[start of Information supplied]

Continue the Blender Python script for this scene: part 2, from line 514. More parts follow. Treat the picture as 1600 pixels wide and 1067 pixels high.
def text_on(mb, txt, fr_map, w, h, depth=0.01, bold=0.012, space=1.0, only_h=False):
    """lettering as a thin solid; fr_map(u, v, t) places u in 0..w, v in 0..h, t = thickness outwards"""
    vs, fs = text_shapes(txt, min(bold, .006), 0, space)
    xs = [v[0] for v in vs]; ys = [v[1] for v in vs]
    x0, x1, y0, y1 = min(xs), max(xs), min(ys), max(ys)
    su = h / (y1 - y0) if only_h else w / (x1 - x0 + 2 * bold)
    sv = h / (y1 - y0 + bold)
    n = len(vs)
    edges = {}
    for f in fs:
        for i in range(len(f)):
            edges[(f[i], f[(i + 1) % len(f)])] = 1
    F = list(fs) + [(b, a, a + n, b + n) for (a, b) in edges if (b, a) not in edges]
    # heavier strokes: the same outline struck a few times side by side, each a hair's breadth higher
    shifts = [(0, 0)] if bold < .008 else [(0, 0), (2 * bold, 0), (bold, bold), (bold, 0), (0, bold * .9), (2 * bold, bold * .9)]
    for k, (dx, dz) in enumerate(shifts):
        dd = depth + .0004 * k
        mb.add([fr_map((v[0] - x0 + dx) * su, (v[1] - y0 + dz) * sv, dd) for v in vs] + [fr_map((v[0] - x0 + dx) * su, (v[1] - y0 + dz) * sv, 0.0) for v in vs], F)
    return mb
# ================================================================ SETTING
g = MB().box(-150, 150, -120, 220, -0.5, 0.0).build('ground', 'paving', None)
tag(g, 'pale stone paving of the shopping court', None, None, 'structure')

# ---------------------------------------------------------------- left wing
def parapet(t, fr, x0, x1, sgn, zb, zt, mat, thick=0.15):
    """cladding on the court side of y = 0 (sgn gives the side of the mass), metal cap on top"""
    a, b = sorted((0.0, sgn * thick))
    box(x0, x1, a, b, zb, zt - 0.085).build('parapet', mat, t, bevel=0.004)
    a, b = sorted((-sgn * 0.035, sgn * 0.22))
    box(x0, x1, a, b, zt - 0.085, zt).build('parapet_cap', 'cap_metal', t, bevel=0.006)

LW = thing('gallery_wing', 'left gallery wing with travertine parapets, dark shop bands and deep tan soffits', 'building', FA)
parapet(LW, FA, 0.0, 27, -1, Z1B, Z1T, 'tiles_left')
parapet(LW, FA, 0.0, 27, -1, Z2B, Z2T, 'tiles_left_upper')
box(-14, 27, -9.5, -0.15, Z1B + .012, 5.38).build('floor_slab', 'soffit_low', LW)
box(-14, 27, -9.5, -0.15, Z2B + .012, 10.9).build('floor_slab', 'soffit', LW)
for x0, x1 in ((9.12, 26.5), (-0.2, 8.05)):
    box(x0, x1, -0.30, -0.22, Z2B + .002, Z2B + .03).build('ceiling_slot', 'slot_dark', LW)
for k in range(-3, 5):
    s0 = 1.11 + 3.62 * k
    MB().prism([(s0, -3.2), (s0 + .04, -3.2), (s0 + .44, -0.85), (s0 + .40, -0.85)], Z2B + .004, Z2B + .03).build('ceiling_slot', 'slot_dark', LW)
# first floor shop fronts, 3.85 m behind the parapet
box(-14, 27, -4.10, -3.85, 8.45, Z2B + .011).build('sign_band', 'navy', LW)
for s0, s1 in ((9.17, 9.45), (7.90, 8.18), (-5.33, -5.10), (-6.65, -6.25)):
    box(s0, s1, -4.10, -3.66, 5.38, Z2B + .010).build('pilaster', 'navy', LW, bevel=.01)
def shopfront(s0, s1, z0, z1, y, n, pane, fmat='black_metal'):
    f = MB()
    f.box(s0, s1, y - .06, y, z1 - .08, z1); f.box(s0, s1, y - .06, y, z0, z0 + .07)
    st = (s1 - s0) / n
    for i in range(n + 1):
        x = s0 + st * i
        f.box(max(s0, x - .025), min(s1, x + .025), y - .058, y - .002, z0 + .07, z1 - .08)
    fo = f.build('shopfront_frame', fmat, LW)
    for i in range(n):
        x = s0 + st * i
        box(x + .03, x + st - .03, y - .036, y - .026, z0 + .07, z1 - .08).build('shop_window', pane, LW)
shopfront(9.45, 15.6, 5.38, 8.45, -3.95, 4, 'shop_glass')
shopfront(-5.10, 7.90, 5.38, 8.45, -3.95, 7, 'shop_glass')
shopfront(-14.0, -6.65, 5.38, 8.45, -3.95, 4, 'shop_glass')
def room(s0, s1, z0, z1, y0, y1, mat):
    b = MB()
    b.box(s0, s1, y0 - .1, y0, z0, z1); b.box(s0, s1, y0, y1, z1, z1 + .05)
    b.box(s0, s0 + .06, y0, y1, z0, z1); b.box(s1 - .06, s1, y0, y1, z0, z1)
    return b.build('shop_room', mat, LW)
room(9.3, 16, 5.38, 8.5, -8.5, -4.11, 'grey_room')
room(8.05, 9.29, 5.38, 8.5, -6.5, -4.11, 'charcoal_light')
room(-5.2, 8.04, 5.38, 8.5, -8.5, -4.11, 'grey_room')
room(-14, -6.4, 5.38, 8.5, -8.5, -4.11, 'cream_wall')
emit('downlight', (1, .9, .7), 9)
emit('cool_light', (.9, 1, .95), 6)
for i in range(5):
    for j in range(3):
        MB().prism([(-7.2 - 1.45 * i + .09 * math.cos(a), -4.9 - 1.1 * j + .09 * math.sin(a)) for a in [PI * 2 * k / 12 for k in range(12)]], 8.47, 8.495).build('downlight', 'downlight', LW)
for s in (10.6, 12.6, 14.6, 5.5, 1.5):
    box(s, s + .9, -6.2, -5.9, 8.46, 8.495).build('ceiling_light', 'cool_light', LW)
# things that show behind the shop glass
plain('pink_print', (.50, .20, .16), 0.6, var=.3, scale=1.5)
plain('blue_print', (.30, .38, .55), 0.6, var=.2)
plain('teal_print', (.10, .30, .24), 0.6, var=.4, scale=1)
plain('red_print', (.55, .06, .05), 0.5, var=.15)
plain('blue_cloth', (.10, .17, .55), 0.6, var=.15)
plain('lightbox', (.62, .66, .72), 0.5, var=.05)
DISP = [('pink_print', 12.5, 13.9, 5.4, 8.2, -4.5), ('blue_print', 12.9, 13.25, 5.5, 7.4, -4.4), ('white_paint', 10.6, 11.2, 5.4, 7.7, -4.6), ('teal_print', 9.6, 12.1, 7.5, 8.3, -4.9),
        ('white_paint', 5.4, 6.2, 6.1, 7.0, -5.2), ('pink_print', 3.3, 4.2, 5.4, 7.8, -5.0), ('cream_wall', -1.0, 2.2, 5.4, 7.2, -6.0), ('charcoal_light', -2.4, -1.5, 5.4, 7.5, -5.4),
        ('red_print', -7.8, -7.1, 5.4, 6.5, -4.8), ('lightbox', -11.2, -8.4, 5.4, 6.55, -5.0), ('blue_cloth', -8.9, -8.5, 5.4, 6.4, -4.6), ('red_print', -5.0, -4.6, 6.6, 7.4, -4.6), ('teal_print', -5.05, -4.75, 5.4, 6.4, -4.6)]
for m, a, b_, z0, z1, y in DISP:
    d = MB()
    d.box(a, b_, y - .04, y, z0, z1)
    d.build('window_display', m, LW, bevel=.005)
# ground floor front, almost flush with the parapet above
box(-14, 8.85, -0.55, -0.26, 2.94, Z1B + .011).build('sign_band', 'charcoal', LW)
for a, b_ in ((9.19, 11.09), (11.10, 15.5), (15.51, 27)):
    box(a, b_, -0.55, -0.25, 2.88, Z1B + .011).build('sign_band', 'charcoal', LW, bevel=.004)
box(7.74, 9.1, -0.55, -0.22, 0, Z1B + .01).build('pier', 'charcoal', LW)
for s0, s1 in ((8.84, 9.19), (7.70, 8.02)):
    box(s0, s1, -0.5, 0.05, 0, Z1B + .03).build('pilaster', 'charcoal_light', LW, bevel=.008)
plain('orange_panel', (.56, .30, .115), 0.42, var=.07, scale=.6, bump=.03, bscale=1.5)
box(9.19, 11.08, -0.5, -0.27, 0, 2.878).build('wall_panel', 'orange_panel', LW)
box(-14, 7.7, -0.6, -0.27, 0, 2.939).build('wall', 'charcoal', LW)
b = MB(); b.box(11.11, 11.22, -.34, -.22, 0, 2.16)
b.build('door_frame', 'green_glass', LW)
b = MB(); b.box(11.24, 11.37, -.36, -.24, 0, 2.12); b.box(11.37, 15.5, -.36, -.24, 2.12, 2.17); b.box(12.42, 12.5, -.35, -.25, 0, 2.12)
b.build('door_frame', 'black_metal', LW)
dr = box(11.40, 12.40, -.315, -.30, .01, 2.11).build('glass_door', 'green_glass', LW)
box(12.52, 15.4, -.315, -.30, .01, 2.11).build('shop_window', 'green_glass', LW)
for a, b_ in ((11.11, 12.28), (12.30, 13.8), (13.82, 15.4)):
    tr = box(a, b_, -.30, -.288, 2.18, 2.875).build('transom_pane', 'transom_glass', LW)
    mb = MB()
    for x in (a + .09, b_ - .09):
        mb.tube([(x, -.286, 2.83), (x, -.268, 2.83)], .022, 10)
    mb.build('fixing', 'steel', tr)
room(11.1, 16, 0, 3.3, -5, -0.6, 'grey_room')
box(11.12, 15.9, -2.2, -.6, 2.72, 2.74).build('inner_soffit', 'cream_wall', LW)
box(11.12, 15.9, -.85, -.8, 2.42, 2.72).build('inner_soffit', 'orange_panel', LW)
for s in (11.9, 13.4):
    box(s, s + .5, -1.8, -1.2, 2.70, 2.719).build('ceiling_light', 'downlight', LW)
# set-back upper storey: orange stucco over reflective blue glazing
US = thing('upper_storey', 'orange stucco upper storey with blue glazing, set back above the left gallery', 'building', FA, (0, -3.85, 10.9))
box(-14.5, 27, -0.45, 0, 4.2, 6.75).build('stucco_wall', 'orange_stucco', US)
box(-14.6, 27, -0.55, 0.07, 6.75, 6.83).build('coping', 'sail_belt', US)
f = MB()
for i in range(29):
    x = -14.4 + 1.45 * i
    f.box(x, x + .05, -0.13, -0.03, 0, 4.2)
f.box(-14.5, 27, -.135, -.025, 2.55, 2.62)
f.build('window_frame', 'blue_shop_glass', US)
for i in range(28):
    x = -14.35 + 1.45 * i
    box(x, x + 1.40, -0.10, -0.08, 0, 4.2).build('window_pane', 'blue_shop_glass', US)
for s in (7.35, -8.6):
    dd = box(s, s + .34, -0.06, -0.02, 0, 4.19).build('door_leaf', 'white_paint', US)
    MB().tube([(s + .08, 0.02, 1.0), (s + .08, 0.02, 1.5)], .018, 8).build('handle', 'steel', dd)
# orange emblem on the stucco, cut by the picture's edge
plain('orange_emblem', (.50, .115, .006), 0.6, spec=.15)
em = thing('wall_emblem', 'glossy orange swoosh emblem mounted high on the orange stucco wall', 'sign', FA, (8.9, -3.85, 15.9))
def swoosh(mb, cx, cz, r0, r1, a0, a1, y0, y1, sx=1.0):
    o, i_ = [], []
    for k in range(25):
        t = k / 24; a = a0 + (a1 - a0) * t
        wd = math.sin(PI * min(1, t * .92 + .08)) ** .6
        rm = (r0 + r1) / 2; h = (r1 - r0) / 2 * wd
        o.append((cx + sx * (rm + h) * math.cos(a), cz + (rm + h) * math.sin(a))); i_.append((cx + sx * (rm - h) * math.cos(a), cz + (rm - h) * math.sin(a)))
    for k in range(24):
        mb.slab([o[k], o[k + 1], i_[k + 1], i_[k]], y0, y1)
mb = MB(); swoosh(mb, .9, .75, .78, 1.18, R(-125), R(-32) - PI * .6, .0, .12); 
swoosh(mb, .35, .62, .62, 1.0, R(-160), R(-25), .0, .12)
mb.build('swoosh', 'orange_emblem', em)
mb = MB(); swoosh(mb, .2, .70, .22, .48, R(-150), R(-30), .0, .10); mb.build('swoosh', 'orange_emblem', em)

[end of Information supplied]

:: Task description ::
Gather and return every line that holds the string "picture".

:: Task answer ::
Continue the Blender Python script for this scene: part 2, from line 514. More parts follow. Treat the picture as 1600 pixels wide and 1067 pixels high.
# orange emblem on the stucco, cut by the picture's edge